C&VG
1st January 1987
Publisher: Strategic Studies Group
Machine: Commodore 64
Published in Computer & Video Games #63
Battlefront
In World War Two the position of Corps commander was the highest at which a general actually fought battles, instead of planning and controlling them.
This wargame, also by Roger Keating and lan Trent, offers four scenarios for Corps-sized actions - the German airborne corps attack on Crete in 1941, the German drive to relieve the Siege of Stalingrad, the US Marines Invasion of Saipan, and the improvised defence of the Bastogne road-block during the battle of the Bulge. The player takes either side against a computerised or human opponent, and a handicapping system allows beginners the chance to win.
The key to successful command at this level is "thinking two down" - the Corps commander gives orders through his two or three divisions to the regiments underneath.
The program allows access to reports on the state of the regiments at the end of each six-hour move (one in four of which is normally spent asleep!) by a simple menu-driven system which takes an hour or so to master.
After that each of the scenarios can be got through in two or three hours for six to ten game days. The Corps commander learns how to judge the state of his regiments from information on casualties, supply and fatigue, and to give air support and extra divisional resources where they are needed.

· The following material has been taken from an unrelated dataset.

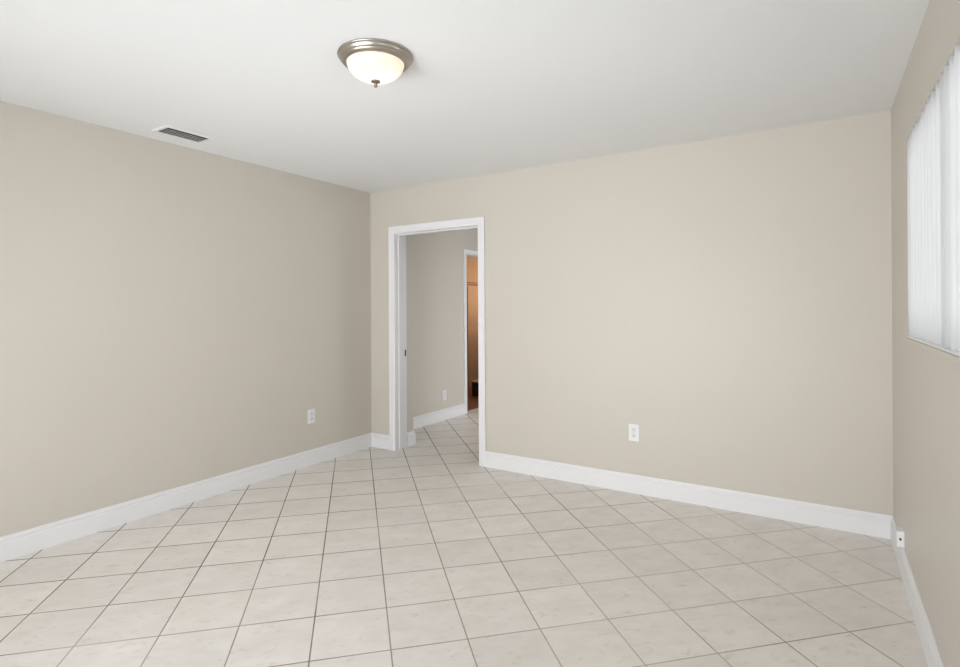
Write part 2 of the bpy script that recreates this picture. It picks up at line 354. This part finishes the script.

The game is strong on realism, keeping the player to his own view point while occasionally reminding him that the troops on the ground may not agree with it! The game's one weak point is its graphics, which are horrible. The map is an almost meaningless jumble of hexes and hard-to-read symbols (printed black-on-black in places) which scrolls in a manner guaranteed to cause the user headaches.
Also, while the two island scenarios are good the others have the problem of Corps command, artificially restricting movement within the area of the map while important things may be happening just out of sight. But, if you don't like these games, design your own!
As with Carriers At War, the program allows the player to construct his own scenarios, adding scenery to the map and specifying the strength of each battalion. The possibilities are endless.
Sea war and air war are, largely, matters of machines. Land war has always been even more a matter of terrain and people, and so is very much harder to model on the computer. Battlefront is a very good attempt, but it is not the perfect game that it might have been.